─── Stored records
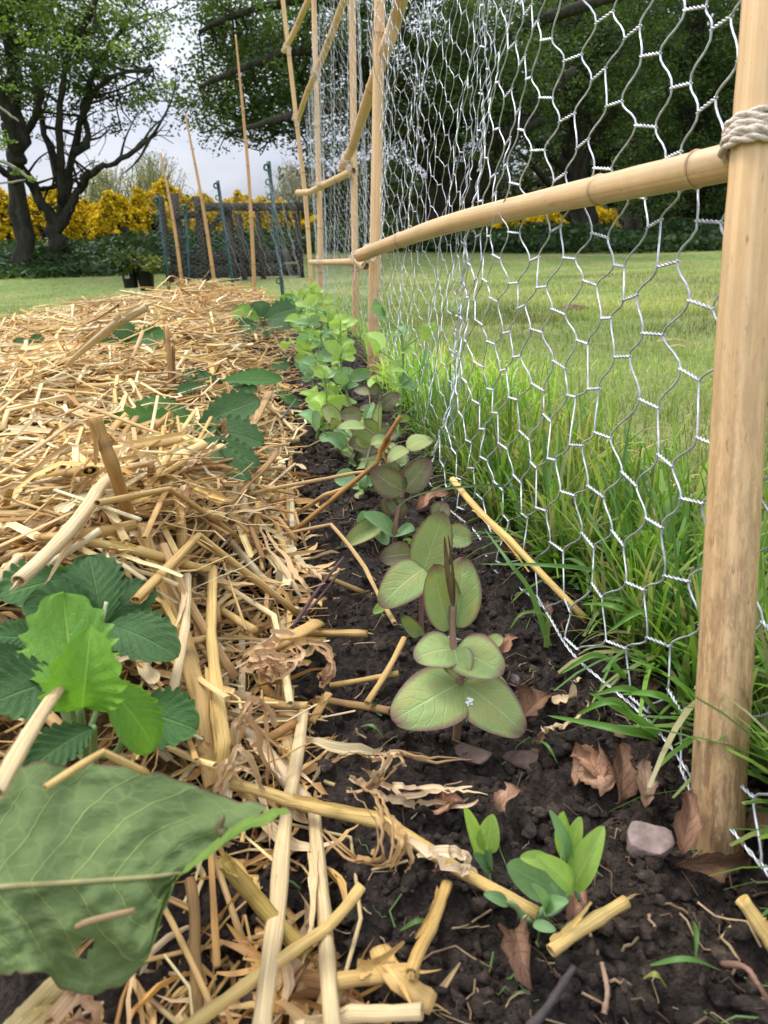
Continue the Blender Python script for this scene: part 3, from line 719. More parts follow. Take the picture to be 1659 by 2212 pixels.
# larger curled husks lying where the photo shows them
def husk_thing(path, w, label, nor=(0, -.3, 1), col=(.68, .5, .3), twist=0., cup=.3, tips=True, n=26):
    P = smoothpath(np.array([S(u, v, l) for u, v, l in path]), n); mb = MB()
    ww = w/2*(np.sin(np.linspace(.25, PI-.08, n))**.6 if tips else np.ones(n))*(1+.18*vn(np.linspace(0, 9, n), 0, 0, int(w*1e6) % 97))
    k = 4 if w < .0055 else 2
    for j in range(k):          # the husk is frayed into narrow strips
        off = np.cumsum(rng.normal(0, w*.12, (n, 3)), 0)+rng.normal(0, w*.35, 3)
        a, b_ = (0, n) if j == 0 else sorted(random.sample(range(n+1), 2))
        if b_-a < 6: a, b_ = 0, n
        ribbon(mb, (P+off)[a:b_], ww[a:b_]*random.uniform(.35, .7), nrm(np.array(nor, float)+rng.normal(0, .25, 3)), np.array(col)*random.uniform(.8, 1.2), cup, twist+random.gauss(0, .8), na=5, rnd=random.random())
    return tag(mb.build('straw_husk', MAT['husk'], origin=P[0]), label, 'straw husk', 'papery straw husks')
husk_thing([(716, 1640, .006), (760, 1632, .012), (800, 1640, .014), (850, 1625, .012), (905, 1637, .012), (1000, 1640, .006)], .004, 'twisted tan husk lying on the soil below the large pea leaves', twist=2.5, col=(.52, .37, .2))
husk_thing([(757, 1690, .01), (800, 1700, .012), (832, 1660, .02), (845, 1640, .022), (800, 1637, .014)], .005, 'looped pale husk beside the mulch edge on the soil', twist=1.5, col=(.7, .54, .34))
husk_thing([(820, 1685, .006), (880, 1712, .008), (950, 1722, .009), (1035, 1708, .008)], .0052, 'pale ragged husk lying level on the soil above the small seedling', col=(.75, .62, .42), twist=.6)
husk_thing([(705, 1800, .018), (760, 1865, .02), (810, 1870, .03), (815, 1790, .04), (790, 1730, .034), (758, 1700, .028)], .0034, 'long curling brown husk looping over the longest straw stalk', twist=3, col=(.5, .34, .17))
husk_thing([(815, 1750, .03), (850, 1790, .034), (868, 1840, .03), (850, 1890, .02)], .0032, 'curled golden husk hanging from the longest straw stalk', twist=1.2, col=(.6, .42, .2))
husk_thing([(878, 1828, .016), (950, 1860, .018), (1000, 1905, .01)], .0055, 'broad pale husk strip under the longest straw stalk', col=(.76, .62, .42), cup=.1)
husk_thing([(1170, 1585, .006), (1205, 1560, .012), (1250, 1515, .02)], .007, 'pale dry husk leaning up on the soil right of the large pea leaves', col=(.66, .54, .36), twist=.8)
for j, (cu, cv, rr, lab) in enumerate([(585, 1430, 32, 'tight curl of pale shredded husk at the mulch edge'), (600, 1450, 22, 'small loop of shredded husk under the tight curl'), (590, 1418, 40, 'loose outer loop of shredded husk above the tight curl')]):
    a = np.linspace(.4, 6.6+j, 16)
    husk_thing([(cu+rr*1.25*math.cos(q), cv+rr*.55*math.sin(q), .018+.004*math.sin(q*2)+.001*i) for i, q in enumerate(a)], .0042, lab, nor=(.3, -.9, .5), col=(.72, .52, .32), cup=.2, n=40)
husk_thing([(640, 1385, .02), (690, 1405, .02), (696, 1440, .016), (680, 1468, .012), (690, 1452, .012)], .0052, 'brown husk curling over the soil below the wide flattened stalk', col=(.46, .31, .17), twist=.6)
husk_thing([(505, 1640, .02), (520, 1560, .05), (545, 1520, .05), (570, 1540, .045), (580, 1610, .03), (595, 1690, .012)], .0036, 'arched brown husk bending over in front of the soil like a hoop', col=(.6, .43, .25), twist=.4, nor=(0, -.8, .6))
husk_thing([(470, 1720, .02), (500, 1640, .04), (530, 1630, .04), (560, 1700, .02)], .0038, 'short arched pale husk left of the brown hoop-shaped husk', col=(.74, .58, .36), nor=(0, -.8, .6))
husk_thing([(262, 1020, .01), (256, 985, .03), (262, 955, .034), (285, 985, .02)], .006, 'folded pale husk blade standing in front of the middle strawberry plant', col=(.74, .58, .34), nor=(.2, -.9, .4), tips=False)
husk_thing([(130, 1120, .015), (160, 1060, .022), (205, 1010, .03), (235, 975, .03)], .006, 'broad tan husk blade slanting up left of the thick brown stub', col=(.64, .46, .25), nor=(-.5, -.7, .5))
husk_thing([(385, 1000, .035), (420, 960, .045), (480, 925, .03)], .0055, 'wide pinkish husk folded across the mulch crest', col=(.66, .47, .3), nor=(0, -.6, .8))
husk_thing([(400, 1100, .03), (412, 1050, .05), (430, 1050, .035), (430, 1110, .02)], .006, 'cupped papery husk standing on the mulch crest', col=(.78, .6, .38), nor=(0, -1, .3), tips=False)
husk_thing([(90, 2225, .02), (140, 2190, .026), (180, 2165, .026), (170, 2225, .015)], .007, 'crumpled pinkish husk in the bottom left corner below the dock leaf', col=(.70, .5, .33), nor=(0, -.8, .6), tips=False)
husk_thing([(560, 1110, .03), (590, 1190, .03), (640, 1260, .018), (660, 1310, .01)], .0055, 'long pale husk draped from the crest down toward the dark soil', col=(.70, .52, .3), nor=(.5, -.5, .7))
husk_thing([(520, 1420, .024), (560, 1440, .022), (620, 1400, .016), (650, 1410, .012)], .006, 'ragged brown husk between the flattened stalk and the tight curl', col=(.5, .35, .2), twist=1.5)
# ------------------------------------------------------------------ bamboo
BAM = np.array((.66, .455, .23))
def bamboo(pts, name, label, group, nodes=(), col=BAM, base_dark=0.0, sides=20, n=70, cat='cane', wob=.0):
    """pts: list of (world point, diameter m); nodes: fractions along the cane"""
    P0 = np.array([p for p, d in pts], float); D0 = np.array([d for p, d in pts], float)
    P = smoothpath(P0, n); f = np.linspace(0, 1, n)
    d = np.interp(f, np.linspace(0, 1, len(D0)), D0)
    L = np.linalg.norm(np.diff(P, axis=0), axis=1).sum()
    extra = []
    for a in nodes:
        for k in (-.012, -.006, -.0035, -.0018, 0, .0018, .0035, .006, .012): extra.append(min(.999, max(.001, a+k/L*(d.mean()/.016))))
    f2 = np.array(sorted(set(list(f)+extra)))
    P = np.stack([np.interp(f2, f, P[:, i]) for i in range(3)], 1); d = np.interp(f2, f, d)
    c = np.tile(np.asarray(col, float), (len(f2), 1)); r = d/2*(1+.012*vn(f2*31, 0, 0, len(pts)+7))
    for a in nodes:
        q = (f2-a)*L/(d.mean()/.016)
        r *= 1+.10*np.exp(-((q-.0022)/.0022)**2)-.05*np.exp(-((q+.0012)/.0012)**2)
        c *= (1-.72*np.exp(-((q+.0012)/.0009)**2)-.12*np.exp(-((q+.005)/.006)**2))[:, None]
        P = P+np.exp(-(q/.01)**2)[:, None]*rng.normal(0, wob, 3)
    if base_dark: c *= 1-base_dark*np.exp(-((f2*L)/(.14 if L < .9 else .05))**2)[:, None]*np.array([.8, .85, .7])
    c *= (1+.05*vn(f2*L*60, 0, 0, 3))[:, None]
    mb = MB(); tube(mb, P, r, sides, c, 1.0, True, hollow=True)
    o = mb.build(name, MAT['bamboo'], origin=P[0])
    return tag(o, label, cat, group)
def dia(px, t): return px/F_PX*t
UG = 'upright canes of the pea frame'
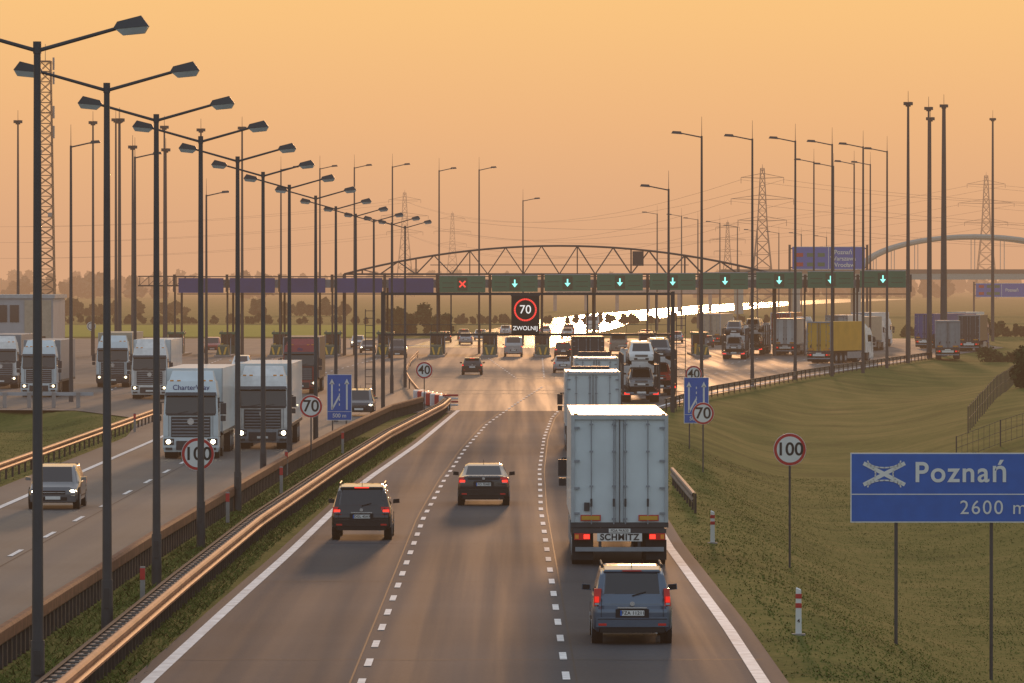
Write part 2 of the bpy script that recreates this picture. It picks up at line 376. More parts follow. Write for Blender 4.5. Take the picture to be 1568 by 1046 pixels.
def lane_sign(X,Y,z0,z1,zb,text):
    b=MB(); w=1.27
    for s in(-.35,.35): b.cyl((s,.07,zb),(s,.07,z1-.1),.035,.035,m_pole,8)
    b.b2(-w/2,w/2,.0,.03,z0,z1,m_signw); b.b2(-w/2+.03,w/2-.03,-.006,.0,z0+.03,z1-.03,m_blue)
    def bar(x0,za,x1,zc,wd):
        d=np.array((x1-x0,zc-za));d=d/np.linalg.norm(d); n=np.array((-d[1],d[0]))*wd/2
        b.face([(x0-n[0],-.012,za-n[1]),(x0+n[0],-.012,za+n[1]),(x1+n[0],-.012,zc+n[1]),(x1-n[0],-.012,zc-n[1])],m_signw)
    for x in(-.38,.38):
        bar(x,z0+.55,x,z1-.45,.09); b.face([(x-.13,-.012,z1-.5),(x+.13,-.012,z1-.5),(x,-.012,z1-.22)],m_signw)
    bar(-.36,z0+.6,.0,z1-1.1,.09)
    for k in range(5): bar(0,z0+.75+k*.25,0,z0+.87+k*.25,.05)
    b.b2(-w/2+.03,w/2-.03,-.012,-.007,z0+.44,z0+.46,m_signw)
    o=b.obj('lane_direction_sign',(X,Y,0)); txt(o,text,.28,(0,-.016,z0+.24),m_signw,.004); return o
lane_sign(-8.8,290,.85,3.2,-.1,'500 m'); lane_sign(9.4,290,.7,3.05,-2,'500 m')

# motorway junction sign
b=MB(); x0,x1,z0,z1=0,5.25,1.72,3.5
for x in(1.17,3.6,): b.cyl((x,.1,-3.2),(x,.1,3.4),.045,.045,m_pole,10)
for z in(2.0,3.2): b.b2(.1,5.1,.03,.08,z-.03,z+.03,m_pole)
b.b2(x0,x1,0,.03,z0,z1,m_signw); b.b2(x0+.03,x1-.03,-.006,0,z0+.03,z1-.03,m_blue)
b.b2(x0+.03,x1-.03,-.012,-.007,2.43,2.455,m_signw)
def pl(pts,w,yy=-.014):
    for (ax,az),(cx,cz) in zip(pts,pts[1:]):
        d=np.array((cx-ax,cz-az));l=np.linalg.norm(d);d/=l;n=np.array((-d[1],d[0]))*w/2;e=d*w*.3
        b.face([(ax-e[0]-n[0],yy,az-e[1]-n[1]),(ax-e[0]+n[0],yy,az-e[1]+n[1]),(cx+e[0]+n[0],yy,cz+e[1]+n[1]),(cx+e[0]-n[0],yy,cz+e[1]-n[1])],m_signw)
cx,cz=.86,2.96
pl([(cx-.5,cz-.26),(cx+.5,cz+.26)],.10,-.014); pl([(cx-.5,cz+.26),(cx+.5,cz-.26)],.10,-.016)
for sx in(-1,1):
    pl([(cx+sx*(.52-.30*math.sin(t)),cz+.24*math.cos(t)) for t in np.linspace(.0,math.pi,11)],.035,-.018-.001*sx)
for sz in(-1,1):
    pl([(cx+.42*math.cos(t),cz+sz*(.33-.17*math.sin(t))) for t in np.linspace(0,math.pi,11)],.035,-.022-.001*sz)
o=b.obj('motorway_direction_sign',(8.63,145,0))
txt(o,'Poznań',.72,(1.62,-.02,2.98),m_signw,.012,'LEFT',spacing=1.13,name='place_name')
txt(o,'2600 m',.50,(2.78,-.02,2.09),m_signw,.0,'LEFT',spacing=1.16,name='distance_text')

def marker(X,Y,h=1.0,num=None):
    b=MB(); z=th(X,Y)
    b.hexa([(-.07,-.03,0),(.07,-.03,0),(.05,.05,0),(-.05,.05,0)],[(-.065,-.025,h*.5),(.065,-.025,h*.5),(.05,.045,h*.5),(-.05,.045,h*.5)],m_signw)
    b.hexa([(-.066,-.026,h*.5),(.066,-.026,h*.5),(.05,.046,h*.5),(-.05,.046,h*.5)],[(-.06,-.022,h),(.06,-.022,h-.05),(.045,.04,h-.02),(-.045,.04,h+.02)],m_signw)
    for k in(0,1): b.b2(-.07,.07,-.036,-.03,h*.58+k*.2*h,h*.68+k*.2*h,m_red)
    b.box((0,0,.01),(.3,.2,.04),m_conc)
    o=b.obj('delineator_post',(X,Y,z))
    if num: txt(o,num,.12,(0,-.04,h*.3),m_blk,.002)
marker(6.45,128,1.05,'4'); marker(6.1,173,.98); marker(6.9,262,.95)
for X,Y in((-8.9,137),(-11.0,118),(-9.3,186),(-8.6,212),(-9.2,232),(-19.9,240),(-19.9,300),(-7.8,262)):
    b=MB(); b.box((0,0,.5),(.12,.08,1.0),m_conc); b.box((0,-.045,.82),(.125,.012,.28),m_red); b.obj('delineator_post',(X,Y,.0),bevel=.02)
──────
The problem: Say how many lines have the string "else" in them, offering no words beyond the number.

Task result: 4